COP28 president Sultan al-Jaber is head of UAE oil giant ADNOC
— Paris (AFP)

Around 100 climate campaign groups warned COP28 organisers Monday that success of critical upcoming talks in Dubai rests on whether countries can negotiate a formal agreement to replace polluting fossil fuels with clean power.

Published two weeks before the conference in oil-rich United Arab Emirates, the open letter from groups led by Oil Change International and expressed alarm that the hosts of the UN talks could be positioning to accept a watered-down outcome.

The letter to COP28 incoming president Sultan Al Jaber said the success of the conference will ultimately "be judged by whether it secures an agreement on a comprehensive energy package".

The centrepiece of the November 30 to December 12 climate meeting will be a "stocktake" of the world's progress so far on meeting the Paris Agreement's ambitious goal of curbing global warming to 1.5 degrees Celsius above the pre-industrial era.

The world is currently far off track and now faces the daunting challenge of cutting carbon emissions almost in half this decade while also coping with increasingly ferocious and costly climate disasters.

The organisations said failure to agree to slash energy sector emissions in line with scientific advice and to negotiate a "phase out of fossil fuels would have a major impact both on the world's most vulnerable populations and ecosystems and on the credibility of this process".

- 'Correct course' -

Signatory climate groups, which also included Greenpeace, Climate Action Network and the Union of Concerned Scientists, called for formal agreement on a set of energy priorities.

These include "an immediate end to fossil fuel expansion and an urgent decline in fossil fuel production and use this decade" and ultimately a phase out of the oil, gas and coal responsible for most of the planet-heating greenhouse gas pollution.

It also echoed the COP28 priorities of tripling renewable energy and doubling energy efficiency, while calling for a "monumental scaling up" of finance from rich countries to support those in the developing world.

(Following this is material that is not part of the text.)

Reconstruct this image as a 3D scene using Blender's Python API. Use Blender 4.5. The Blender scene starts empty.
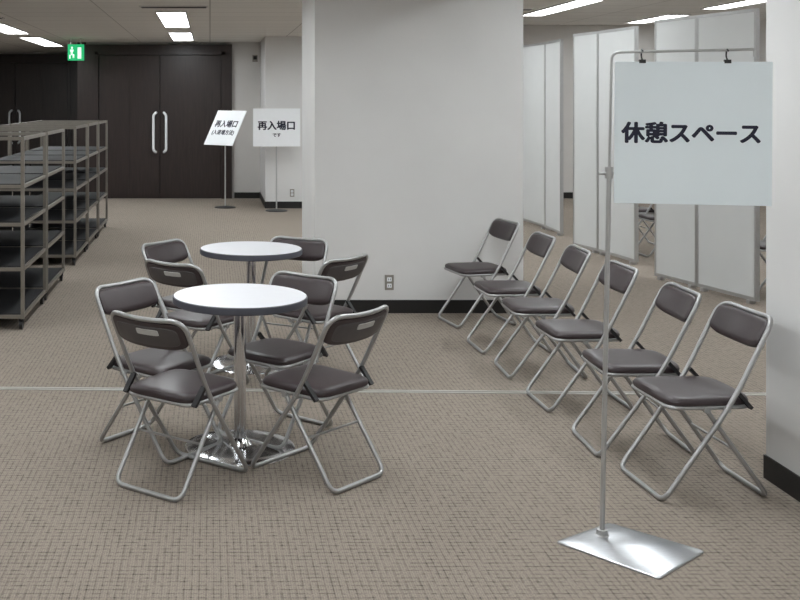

"If this is the COP to 'correct course' and 'keep 1.5C alive' as you have declared is your priority, all of these elements will need to be part of its formal decision," said the letter to Jaber.

The climate groups said they were "gravely concerned" that Jaber's recent letter to the nearly 200 parties to the UN climate process "signals a shift in tone and a noticeable lowering of ambition on the energy package".

Observers have raised concerns that the UAE climate envoy might be planning to shunt more contentious issues out of the formally negotiated text -- agreed by hard-fought consensus -- and into flimsier voluntary pledges.

Jaber wrote that he was planning to push for a "high ambition outcome" in his letter to parties, inviting countries to join a pledge endorsing the global tripling of renewables and doubling of energy efficiency "and to come to COP with tangible commitments to realize this goal".